I believe that 2018 for me will be a year of changes but also (*hopefully*) a year of contentment.  I’m quite tired of striving.  There’s that saying – “There’s always room for improvement.”  I do love a good self-help book and the sense of accomplishment from meeting a goal.  I’ve done a lot of that.  I think really for me to grow as a person it might…just maybe…be more important for me to let contentment grow this year.

Can I just be content with my personality?  my skills?  my weaknesses?  my accomplishments?  my failures?  I feels like the quest for the Holy Grail!  I guess I’ll have to find my best Indiana Jones’ hat and try!

Do you set resolutions or goals only in January?  or maybe not at all?

Have a great day and year!  🙂

Fit In to Me

You know…a lot of times I feel like I don’t “fit in” whatever that means.  If I had to pinpoint this feeling, I would say it started in third grade when all those sacked out primary kids from another school came up to my school aka the K-5 elementary school.  I felt like I didn’t “fit in” with my old friends who were enjoying meeting all the new peeps.  Then, we move on to middle school and that was just ick.  Unfortunately, I’m not one of those fabulously cool people who don’t give a rip if they FIT IN.  Oh to be one of those!  I actually do/did care more than a little but not enough to really get in a state of teen angst over it.

As I’ve gotten older, okay, let’s not lie…this probably took until about adulthood.  You know, the adulthood where you pay your own bills and move in with boyfriend, that kind.  I really *started* to be okay with me.

Here’s ten truths…

1.  I dread social situations.  Therein may lie my fitting in problem, huh?  Recently, I was talking with a neighbor and sweating buckets.  Now, it was 90ish degrees outside, but I was standing there.  We were talking.  She was nice.  There was no need to freak out.  She wasn’t asking questions that I was incapable of answering.  It was more like, “Now, where do you work?  Are you finished with all the house painting?”  Easy yes or no’s like that.

2.  I eat weird stuff all the time and love it.  Like tonight for instance – I had canned salmon with capers, olives, rosemary, mayo, yogurt, and a hot sauce type thing on 1/2 a hot dog roll (toasted). Bi-zarre.

3.  I hate doing my hair.  I wish that a shaved head could work for me.  I have this fear that I am too tall for a short do.  Natalie Portman did rock it in V for Vendetta.  Same name, same hair?

4.  I hate having bad food out.  I will pitch a fit about going to a yuck restaurant including any fast food with only slight exceptions for Chik-fil-a and Subway.  Now, weird slightly not good food at home is A OK.

5.  I love a list, a schedule, a planner…and I keep multiple calendars going.

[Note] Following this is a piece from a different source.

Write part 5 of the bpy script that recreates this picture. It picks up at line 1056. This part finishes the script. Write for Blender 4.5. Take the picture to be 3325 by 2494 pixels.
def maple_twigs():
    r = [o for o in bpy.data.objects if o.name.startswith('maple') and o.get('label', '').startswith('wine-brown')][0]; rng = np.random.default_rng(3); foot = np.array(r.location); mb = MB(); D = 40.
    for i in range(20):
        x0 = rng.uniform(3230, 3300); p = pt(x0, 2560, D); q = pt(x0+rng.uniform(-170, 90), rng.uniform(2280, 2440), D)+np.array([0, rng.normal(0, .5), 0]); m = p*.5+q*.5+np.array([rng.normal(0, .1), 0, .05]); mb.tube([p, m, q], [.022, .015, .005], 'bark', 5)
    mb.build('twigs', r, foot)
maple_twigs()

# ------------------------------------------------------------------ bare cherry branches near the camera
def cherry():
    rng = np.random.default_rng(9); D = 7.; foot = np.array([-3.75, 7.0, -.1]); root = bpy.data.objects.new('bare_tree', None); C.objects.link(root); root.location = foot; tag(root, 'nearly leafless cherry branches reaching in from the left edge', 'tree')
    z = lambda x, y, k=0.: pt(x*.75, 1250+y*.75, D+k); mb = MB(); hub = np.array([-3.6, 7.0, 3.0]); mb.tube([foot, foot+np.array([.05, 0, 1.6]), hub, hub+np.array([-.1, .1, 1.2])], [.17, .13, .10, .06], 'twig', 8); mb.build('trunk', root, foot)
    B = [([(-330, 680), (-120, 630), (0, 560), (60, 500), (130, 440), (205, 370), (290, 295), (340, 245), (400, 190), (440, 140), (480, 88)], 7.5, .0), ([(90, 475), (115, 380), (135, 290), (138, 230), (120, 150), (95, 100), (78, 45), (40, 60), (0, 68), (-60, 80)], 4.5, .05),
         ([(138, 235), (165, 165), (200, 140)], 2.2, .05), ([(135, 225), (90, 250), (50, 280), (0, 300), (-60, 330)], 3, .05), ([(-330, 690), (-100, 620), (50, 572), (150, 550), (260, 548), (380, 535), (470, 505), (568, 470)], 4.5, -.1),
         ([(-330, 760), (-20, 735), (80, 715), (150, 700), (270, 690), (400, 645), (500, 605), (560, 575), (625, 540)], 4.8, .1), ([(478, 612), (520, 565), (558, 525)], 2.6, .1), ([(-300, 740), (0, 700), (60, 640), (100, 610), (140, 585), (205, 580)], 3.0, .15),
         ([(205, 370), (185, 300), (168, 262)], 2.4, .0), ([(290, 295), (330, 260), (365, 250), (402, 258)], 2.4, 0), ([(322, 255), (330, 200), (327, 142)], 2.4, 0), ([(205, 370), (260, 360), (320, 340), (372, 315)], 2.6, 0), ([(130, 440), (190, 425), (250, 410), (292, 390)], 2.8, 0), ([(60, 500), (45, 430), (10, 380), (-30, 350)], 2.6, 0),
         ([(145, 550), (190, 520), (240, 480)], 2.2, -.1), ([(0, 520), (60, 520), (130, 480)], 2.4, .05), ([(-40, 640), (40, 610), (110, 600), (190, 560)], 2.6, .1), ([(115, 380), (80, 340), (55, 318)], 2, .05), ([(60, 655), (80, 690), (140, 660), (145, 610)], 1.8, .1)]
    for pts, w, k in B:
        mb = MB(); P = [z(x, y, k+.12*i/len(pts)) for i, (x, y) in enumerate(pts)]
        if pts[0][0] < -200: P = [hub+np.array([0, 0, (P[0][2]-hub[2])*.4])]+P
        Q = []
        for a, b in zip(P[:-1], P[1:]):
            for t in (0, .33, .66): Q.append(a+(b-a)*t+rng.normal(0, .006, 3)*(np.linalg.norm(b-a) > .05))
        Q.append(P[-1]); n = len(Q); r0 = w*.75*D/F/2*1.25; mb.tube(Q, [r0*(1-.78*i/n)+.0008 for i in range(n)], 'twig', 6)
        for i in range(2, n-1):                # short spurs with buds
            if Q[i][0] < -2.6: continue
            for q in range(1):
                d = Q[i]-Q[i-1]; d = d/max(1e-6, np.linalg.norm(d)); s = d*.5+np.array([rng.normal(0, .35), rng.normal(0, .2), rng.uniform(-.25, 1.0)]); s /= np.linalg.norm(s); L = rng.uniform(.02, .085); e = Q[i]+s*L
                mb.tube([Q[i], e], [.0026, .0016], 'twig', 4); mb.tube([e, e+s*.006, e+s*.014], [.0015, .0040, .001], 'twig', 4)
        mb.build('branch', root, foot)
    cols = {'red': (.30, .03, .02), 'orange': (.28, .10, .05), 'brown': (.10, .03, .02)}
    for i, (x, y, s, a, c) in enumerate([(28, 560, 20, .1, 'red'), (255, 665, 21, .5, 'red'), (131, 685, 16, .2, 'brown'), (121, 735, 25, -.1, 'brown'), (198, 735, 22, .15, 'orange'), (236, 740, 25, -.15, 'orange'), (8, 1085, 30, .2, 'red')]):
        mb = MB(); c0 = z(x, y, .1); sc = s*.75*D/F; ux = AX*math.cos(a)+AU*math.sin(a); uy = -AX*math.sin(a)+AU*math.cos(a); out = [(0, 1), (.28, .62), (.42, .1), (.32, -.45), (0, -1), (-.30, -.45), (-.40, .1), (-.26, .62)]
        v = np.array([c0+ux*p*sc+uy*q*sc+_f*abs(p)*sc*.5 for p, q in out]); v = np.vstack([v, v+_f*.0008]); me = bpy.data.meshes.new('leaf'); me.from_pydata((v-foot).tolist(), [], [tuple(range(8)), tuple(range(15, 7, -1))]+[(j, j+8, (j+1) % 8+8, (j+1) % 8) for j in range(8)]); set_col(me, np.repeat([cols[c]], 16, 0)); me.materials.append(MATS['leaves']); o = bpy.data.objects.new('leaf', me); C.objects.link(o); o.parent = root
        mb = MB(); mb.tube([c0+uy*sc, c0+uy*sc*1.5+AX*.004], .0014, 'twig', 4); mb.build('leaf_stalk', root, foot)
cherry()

6.  I imagine a target on the back of any person in front of me while running, sinister!

7.  I didn’t like kids prior to becoming a teacher – sort of a cart-before-the-horse thing.

8.  I eat some type of “dessert” after both lunch and dinner (sweet cereal counts!  but so does chocolate!)

9.  I hate cocktail receptions.  I mean, where is the food?  Why isn’t there a meal?  Can we sit?  No, there is no sitting.  I mean, what the????

10.  I could take or leave flowers.  Isn’t that weird?  They’re nice and everything, but I don’t want to garden.  Truthfully, I don’t even really think about putting them in the house when they’re sprouting up outside.

People, including me, are all weird in their own way.  I think the trick is to just get over your own weirdness and stop being so self-conscious about it.  That’s my goal anyway.